Interesting question Erik not that it is all that important.
Given the amount of misery in the world (things are going to get really f-ed up now) we all need diversions for enjoyment with friends, family and hobbies or we are all going to get seriously depressed. Spending time working with and adjusting your system is one way to stay happy. That is what being an audiophile is all about! Loving music is a conjoined but different endeavor. You do not need a stereo to enjoy music. Nor do you have to love music to be an audiophile, weird but it happens. People who will not listen to fabulous music because it is poorly recorded come to mind.
You adjust your system to make the music sound as good or realistic as you can using live music and great recordings as a reference. You identify weaknesses and attack them as best you can. It is not something you finish. It is an ongoing endeavor because it is very difficult, expensive and elusive. This is what make it a challenge and fun.
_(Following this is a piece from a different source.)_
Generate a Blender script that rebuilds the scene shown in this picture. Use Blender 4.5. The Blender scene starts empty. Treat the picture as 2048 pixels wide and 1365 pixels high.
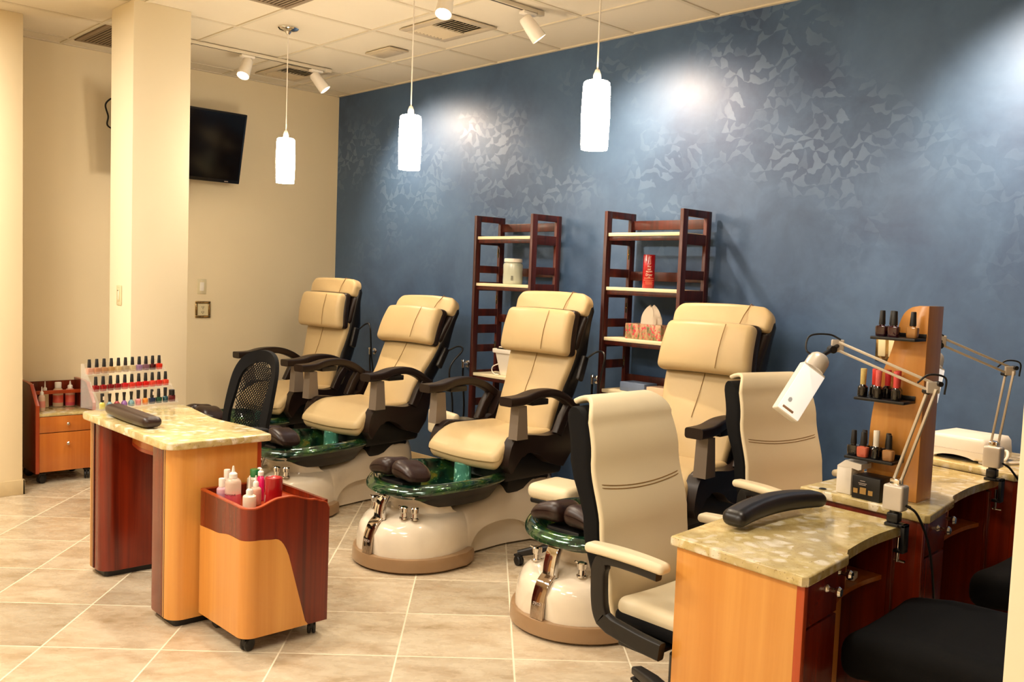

Unfortunately, there are factors that interfere with appropriate HiFi management and one needs to be careful. The marketing is vicious and you have to be careful how you interpret it. People always hawk what they do because they want to be right and many of them really want to help others along and may not realize they are perpetrating a myth of which there are thousands. Lastly, what you think you hear changes on a moment by moment basis. You have to be careful evaluating your own system and you have to take what other people think they hear with a grain of salt. It is just the way we are. Not that we should not talk about what we hear but you have to be very careful applying what others hear to your system and preferences. We are all human (well, most of us) and our your ears hear is being interpreted by our left temporal lobe which is a very flakey device.